THE TASK →
Find the lines holding "scene" and copy them.

DATASET ENTRIES →
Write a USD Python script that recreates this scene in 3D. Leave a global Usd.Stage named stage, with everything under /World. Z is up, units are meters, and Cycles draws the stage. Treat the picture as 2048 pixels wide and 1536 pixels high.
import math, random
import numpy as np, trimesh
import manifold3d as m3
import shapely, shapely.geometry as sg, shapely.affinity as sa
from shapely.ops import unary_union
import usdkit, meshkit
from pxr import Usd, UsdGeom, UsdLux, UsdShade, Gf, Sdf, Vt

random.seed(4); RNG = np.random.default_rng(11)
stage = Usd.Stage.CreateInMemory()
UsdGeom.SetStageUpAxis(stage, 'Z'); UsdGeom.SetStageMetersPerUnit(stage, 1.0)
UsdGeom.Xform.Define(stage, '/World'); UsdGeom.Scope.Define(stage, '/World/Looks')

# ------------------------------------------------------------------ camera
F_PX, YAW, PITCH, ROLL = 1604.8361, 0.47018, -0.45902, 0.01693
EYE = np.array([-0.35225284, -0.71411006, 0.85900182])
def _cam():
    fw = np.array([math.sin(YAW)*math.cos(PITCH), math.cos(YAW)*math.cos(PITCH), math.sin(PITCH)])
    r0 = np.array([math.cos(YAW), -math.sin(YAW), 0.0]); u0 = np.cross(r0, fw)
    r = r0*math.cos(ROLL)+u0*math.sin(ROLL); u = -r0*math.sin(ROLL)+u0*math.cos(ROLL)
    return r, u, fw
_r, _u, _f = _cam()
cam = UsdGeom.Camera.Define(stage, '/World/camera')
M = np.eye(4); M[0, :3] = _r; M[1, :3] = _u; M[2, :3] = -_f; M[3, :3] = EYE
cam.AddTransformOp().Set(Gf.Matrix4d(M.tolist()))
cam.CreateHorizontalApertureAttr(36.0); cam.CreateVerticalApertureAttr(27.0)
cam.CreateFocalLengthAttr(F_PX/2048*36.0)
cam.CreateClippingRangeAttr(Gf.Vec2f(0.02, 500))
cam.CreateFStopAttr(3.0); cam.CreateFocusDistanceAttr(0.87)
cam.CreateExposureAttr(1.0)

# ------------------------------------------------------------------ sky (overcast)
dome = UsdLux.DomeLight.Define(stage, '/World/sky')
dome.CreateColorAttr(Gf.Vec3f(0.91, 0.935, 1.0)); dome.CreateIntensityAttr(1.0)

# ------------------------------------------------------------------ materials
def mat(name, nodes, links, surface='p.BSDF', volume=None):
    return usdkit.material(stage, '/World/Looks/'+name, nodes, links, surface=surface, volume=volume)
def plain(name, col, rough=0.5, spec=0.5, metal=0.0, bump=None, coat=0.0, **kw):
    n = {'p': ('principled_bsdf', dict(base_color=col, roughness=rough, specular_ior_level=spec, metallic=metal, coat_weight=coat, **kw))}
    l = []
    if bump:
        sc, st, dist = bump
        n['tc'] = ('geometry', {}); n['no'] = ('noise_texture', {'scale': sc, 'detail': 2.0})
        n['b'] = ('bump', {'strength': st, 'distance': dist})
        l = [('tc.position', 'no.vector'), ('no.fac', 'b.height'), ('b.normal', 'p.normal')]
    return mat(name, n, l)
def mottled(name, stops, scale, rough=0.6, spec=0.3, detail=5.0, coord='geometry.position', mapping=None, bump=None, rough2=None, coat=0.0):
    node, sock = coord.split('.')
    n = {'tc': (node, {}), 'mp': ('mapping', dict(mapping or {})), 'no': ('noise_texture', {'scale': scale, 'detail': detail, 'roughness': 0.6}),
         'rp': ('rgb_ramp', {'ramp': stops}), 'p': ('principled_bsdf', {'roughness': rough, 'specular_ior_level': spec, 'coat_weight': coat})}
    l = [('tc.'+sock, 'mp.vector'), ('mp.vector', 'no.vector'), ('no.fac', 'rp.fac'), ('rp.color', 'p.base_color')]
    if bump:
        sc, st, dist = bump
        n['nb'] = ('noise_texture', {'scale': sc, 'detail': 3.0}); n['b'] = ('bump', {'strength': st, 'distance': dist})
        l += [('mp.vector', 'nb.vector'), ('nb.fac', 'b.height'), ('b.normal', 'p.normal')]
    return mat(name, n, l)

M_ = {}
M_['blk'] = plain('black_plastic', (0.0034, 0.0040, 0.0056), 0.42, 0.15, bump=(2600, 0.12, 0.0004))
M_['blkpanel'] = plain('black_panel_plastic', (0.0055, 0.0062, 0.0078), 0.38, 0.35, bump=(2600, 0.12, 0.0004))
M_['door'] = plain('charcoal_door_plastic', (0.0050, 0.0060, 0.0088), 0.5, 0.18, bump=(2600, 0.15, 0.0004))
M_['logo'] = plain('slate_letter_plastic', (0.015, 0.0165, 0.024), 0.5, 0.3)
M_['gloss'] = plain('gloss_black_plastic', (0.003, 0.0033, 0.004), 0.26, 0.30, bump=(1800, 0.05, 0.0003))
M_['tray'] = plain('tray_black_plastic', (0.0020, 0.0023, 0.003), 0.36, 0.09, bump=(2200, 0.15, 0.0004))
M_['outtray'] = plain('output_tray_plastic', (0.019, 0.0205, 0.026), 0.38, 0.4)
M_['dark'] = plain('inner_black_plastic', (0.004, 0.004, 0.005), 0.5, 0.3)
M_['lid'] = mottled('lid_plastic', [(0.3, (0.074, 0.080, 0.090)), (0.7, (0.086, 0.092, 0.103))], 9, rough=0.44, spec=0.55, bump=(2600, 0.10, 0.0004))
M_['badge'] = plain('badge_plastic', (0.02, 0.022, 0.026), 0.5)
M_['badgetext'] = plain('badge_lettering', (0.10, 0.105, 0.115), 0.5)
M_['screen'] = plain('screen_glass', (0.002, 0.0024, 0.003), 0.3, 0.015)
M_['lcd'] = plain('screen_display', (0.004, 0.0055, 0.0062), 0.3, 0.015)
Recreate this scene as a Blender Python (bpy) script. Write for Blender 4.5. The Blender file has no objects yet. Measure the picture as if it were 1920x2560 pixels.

SOLVED PROBLEM →
Write a USD Python script that recreates this scene in 3D. Leave a global Usd.Stage named stage, with everything under /World. Z is up, units are meters, and Cycles draws the stage. Treat the picture as 2048 pixels wide and 1536 pixels high.
Recreate this scene as a Blender Python (bpy) script. Write for Blender 4.5. The Blender file has no objects yet. Measure the picture as if it were 1920x2560 pixels.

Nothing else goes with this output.